# [Your task]
Check every line of the entries for "part", and copy the lines that hold it.

# [Records for this task]
┄┄┄┄┄┄┄┄┄┄
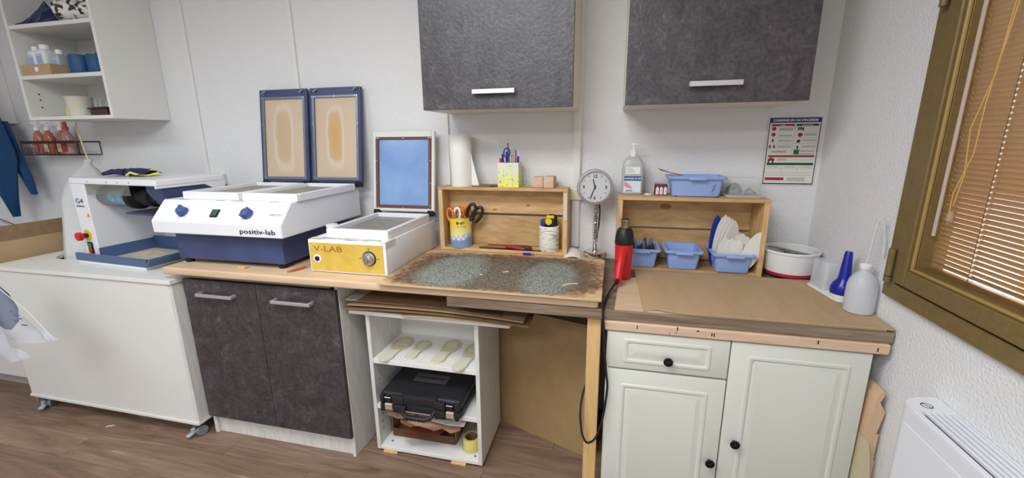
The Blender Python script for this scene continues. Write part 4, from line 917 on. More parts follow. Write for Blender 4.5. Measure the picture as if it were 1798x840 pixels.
┄┄┄┄┄┄┄┄┄┄
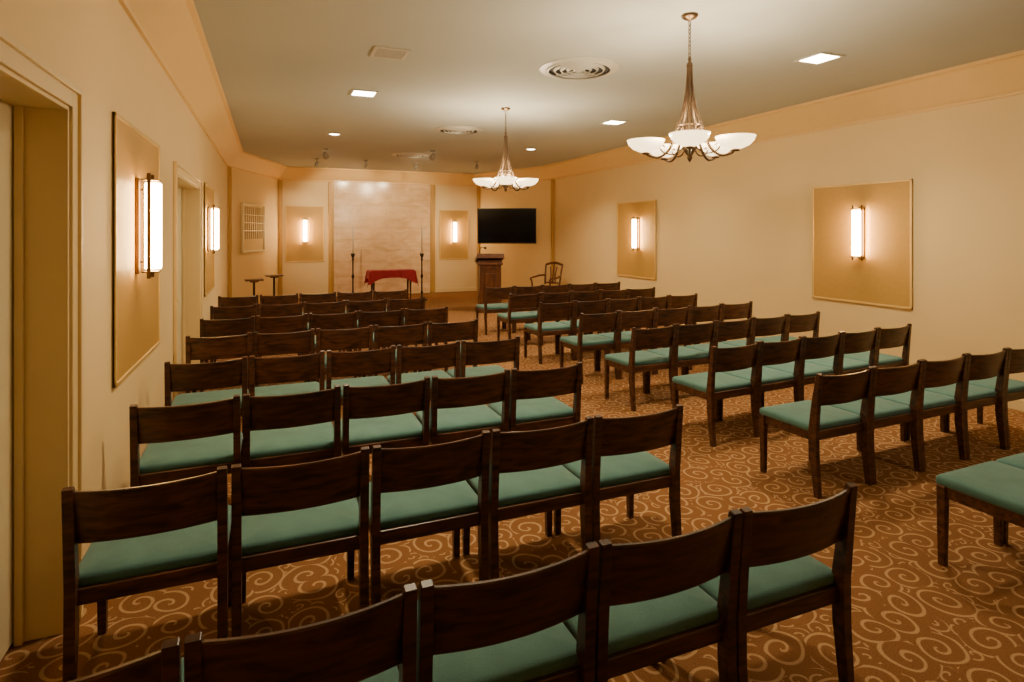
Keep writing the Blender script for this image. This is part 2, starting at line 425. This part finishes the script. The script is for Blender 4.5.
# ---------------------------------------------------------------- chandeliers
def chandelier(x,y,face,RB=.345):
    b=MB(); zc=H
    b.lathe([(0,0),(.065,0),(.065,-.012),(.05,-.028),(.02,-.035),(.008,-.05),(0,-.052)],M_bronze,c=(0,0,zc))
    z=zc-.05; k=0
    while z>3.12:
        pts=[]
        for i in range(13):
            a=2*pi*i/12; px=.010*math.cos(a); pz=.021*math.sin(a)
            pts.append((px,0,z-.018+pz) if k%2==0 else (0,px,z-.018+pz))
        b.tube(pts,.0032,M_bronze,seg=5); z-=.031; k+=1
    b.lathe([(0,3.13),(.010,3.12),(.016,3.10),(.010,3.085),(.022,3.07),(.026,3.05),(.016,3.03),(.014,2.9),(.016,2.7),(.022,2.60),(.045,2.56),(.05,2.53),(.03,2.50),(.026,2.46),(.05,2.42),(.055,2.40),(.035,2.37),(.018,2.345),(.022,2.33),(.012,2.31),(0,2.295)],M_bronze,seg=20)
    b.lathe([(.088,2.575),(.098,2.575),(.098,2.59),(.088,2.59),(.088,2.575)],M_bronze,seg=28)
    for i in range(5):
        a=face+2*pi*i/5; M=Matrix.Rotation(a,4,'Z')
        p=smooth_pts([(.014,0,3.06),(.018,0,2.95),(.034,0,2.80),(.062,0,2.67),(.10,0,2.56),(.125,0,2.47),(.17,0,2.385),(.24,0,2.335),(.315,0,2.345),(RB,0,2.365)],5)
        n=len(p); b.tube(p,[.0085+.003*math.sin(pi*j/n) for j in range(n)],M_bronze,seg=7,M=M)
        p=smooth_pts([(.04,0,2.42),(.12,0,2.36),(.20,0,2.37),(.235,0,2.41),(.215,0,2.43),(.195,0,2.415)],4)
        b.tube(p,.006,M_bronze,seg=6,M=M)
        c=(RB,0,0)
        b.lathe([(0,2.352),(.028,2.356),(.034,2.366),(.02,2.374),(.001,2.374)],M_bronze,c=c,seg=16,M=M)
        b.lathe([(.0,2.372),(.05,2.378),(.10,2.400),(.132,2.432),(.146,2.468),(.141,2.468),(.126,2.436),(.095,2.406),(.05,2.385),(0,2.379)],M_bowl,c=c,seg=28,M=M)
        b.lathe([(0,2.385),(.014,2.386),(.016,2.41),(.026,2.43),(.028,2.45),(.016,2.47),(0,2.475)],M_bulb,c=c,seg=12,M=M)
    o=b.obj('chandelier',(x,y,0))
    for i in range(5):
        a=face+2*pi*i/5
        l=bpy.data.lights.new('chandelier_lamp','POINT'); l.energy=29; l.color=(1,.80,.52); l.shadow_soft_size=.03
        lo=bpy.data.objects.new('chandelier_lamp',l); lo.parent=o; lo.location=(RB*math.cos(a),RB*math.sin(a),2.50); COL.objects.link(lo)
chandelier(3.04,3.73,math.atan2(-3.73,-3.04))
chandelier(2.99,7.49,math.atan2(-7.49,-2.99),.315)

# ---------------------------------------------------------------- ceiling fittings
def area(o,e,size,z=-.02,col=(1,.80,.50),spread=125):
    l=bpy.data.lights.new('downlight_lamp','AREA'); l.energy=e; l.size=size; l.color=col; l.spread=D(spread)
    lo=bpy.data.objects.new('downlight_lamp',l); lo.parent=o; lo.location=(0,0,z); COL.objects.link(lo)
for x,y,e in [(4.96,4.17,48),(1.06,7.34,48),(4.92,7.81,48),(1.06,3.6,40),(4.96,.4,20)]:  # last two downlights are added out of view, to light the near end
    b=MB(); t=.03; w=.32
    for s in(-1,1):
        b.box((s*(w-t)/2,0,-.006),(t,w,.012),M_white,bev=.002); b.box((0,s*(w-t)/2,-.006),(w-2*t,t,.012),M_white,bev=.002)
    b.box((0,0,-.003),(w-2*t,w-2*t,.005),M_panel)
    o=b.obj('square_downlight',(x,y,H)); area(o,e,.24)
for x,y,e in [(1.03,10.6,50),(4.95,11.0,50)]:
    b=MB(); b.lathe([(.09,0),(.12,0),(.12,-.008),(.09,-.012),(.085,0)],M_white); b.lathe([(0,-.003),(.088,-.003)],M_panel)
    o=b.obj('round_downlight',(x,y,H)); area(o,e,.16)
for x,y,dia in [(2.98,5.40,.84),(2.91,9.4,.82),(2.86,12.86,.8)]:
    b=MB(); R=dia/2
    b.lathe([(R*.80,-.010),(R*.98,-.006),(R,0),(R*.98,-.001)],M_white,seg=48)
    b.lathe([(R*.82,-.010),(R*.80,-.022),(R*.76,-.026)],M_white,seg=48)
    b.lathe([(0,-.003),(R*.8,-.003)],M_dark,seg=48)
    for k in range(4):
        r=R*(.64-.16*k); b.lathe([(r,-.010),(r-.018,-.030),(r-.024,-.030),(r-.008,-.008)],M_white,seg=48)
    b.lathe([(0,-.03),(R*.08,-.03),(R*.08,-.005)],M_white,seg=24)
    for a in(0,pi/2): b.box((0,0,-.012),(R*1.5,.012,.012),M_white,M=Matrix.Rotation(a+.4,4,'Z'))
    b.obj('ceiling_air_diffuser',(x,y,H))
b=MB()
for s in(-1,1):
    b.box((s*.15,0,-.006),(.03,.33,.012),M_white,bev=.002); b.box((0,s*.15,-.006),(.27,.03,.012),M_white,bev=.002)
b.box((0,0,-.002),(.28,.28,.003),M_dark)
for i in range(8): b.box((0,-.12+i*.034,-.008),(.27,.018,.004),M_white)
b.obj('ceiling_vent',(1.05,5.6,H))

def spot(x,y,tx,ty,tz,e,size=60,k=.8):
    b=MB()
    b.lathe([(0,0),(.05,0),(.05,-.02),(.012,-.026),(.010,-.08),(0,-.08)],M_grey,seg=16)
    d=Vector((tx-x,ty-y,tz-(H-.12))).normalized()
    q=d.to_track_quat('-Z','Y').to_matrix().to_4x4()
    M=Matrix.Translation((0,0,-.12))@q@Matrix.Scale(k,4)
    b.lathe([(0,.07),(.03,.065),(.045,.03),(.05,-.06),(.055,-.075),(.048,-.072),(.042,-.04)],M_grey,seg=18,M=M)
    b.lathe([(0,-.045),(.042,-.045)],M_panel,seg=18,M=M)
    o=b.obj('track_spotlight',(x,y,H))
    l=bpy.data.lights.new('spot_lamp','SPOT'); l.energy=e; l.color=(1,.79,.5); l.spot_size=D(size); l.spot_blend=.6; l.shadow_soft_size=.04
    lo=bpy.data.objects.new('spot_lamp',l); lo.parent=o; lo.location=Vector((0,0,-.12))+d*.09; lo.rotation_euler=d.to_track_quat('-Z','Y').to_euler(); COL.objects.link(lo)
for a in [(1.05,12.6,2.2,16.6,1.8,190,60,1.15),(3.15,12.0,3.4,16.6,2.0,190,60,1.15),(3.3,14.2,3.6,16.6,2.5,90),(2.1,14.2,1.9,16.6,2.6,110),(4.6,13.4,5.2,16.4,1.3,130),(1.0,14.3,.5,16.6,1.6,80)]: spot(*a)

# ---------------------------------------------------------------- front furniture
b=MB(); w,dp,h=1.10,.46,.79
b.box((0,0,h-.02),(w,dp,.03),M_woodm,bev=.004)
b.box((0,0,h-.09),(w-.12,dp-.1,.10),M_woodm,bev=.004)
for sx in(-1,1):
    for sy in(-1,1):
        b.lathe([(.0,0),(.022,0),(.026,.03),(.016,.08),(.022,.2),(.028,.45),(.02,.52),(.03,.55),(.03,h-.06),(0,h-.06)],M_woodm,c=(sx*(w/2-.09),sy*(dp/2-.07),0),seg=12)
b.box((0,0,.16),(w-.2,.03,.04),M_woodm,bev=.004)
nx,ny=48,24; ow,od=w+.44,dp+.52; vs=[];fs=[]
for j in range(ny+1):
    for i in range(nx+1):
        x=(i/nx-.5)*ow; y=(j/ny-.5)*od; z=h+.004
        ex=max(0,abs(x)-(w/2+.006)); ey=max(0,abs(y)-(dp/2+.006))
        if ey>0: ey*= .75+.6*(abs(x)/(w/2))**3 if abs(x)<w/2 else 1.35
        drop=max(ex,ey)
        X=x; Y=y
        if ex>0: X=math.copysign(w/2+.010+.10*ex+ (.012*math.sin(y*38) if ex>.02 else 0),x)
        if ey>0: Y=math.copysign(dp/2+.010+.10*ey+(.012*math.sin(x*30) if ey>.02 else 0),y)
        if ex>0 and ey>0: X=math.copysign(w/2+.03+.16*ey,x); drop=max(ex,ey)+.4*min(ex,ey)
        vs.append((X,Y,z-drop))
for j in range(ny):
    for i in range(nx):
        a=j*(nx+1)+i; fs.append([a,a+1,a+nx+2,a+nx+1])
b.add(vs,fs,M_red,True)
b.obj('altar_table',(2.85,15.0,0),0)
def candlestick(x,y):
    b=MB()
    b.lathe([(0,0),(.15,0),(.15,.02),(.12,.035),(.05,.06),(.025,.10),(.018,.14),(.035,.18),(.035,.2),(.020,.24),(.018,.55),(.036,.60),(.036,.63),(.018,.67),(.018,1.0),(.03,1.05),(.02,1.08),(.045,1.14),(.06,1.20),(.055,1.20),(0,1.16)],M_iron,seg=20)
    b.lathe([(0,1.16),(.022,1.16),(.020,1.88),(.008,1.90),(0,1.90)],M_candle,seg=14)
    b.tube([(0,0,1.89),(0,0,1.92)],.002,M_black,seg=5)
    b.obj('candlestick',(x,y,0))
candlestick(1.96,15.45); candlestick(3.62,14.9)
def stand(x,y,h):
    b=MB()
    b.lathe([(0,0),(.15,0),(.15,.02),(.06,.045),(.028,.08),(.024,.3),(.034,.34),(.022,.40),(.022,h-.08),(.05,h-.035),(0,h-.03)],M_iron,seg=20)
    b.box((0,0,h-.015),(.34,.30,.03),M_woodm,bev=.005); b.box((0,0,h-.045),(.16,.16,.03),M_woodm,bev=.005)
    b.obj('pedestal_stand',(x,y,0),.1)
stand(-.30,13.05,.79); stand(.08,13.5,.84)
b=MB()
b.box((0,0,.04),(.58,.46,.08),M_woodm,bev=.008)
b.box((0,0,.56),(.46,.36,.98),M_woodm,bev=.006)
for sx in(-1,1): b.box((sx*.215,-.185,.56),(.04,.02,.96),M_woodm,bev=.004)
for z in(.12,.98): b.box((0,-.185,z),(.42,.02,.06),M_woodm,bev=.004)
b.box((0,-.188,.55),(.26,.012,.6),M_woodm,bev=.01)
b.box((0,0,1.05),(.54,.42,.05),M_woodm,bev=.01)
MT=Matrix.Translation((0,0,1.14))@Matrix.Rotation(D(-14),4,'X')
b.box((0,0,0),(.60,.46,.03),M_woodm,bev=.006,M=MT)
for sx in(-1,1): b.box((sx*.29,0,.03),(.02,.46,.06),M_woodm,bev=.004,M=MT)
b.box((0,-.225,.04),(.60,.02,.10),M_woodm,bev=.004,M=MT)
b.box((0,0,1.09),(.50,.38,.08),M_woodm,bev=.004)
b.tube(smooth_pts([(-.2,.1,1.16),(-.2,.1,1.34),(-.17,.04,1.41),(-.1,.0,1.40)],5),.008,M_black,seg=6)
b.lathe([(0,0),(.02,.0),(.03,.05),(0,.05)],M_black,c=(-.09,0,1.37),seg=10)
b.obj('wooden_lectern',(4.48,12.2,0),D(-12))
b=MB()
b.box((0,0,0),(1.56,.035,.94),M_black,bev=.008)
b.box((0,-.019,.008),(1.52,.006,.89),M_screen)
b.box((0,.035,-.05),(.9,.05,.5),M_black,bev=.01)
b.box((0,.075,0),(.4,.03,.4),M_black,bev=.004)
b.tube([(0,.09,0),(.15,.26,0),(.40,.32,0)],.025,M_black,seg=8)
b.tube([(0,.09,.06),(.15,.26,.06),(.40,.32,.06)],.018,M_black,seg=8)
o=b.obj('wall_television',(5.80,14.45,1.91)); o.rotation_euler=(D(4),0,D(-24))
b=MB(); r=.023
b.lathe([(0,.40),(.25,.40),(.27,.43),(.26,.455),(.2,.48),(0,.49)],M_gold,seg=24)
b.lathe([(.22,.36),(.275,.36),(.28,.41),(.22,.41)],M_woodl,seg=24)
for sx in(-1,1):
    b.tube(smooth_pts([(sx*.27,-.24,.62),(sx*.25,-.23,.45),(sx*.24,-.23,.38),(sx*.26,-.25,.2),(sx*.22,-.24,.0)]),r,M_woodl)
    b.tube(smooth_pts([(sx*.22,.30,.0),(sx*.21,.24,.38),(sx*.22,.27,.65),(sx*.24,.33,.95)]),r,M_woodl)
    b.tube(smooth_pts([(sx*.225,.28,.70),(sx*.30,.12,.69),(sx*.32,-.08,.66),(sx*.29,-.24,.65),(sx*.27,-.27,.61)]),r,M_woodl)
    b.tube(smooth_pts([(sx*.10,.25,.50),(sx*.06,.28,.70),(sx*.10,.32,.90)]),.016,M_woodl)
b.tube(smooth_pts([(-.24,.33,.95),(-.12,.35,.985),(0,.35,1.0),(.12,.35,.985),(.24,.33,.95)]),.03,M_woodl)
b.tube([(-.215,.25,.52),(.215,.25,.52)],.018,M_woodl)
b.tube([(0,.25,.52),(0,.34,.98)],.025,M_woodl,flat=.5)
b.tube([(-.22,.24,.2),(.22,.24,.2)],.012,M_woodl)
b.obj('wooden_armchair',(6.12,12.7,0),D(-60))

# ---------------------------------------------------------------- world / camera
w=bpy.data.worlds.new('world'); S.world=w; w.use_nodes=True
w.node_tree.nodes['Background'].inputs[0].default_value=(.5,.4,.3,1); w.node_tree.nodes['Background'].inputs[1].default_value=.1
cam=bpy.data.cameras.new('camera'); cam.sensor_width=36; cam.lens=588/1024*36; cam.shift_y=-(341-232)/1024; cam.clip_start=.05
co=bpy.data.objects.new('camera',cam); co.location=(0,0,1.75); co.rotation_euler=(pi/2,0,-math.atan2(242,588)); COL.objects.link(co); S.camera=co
┄┄┄┄┄┄┄┄┄┄
# [Solution for this task]
The Blender Python script for this scene continues. Write part 4, from line 917 on. More parts follow. Write for Blender 4.5. Measure the picture as if it were 1798x840 pixels.
Keep writing the Blender script for this image. This is part 2, starting at line 425. This part finishes the script. The script is for Blender 4.5.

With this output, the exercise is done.